[Scenes as source code]

-- start --

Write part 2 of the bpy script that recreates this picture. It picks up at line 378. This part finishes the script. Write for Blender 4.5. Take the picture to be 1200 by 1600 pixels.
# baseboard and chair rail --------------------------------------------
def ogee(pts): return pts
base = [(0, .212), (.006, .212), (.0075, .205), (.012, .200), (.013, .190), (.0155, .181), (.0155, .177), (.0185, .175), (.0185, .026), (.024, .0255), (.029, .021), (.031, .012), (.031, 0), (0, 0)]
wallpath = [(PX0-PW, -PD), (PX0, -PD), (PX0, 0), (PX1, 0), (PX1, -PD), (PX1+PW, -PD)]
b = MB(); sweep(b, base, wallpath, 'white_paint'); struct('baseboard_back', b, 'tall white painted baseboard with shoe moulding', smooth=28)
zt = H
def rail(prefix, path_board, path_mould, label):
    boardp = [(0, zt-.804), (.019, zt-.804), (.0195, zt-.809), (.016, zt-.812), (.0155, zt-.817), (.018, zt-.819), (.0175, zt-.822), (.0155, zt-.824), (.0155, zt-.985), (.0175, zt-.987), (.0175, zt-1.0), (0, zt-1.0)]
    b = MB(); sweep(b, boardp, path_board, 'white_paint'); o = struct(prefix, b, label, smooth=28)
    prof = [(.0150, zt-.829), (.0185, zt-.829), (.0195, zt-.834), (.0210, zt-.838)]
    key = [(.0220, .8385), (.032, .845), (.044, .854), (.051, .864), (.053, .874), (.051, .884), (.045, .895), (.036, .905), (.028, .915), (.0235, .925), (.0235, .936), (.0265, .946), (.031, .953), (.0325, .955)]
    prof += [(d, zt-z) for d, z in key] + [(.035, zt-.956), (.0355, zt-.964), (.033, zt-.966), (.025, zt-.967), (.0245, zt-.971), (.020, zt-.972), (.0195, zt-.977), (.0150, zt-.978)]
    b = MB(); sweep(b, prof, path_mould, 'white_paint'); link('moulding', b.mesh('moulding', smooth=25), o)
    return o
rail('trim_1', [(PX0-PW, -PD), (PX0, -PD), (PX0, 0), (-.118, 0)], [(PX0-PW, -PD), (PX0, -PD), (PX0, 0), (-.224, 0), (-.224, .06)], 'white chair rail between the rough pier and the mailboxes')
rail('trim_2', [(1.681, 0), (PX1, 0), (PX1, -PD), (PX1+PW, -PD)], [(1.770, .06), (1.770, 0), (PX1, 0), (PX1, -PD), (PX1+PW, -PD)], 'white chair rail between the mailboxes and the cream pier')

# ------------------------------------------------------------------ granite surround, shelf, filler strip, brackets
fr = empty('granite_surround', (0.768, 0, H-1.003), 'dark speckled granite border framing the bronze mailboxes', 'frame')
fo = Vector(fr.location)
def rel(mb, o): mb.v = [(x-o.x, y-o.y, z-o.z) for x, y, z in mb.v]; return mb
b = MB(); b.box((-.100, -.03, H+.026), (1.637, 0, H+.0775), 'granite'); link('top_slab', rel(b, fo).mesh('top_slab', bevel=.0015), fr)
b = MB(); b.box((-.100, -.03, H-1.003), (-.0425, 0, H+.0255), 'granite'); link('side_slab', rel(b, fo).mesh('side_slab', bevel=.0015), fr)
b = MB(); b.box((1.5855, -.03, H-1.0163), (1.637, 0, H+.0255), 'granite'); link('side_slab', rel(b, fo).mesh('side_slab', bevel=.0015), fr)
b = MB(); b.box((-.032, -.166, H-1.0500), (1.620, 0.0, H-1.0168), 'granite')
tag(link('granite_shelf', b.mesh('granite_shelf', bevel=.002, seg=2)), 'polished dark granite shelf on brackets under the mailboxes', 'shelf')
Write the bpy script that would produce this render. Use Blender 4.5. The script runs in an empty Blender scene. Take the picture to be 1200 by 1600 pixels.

-- end --

Write out every entry word for word.

Write part 2 of the bpy script that recreates this picture. It picks up at line 378. This part finishes the script. Write for Blender 4.5. Take the picture to be 1200 by 1600 pixels.
# baseboard and chair rail --------------------------------------------
def ogee(pts): return pts
base = [(0, .212), (.006, .212), (.0075, .205), (.012, .200), (.013, .190), (.0155, .181), (.0155, .177), (.0185, .175), (.0185, .026), (.024, .0255), (.029, .021), (.031, .012), (.031, 0), (0, 0)]
wallpath = [(PX0-PW, -PD), (PX0, -PD), (PX0, 0), (PX1, 0), (PX1, -PD), (PX1+PW, -PD)]
b = MB(); sweep(b, base, wallpath, 'white_paint'); struct('baseboard_back', b, 'tall white painted baseboard with shoe moulding', smooth=28)
zt = H
def rail(prefix, path_board, path_mould, label):
    boardp = [(0, zt-.804), (.019, zt-.804), (.0195, zt-.809), (.016, zt-.812), (.0155, zt-.817), (.018, zt-.819), (.0175, zt-.822), (.0155, zt-.824), (.0155, zt-.985), (.0175, zt-.987), (.0175, zt-1.0), (0, zt-1.0)]
    b = MB(); sweep(b, boardp, path_board, 'white_paint'); o = struct(prefix, b, label, smooth=28)
    prof = [(.0150, zt-.829), (.0185, zt-.829), (.0195, zt-.834), (.0210, zt-.838)]
    key = [(.0220, .8385), (.032, .845), (.044, .854), (.051, .864), (.053, .874), (.051, .884), (.045, .895), (.036, .905), (.028, .915), (.0235, .925), (.0235, .936), (.0265, .946), (.031, .953), (.0325, .955)]
    prof += [(d, zt-z) for d, z in key] + [(.035, zt-.956), (.0355, zt-.964), (.033, zt-.966), (.025, zt-.967), (.0245, zt-.971), (.020, zt-.972), (.0195, zt-.977), (.0150, zt-.978)]
    b = MB(); sweep(b, prof, path_mould, 'white_paint'); link('moulding', b.mesh('moulding', smooth=25), o)
    return o
rail('trim_1', [(PX0-PW, -PD), (PX0, -PD), (PX0, 0), (-.118, 0)], [(PX0-PW, -PD), (PX0, -PD), (PX0, 0), (-.224, 0), (-.224, .06)], 'white chair rail between the rough pier and the mailboxes')
rail('trim_2', [(1.681, 0), (PX1, 0), (PX1, -PD), (PX1+PW, -PD)], [(1.770, .06), (1.770, 0), (PX1, 0), (PX1, -PD), (PX1+PW, -PD)], 'white chair rail between the mailboxes and the cream pier')

# ------------------------------------------------------------------ granite surround, shelf, filler strip, brackets
fr = empty('granite_surround', (0.768, 0, H-1.003), 'dark speckled granite border framing the bronze mailboxes', 'frame')
fo = Vector(fr.location)
def rel(mb, o): mb.v = [(x-o.x, y-o.y, z-o.z) for x, y, z in mb.v]; return mb
b = MB(); b.box((-.100, -.03, H+.026), (1.637, 0, H+.0775), 'granite'); link('top_slab', rel(b, fo).mesh('top_slab', bevel=.0015), fr)
b = MB(); b.box((-.100, -.03, H-1.003), (-.0425, 0, H+.0255), 'granite'); link('side_slab', rel(b, fo).mesh('side_slab', bevel=.0015), fr)
b = MB(); b.box((1.5855, -.03, H-1.0163), (1.637, 0, H+.0255), 'granite'); link('side_slab', rel(b, fo).mesh('side_slab', bevel=.0015), fr)
b = MB(); b.box((-.032, -.166, H-1.0500), (1.620, 0.0, H-1.0168), 'granite')
tag(link('granite_shelf', b.mesh('granite_shelf', bevel=.002, seg=2)), 'polished dark granite shelf on brackets under the mailboxes', 'shelf')
Write the bpy script that would produce this render. Use Blender 4.5. The script runs in an empty Blender scene. Take the picture to be 1200 by 1600 pixels.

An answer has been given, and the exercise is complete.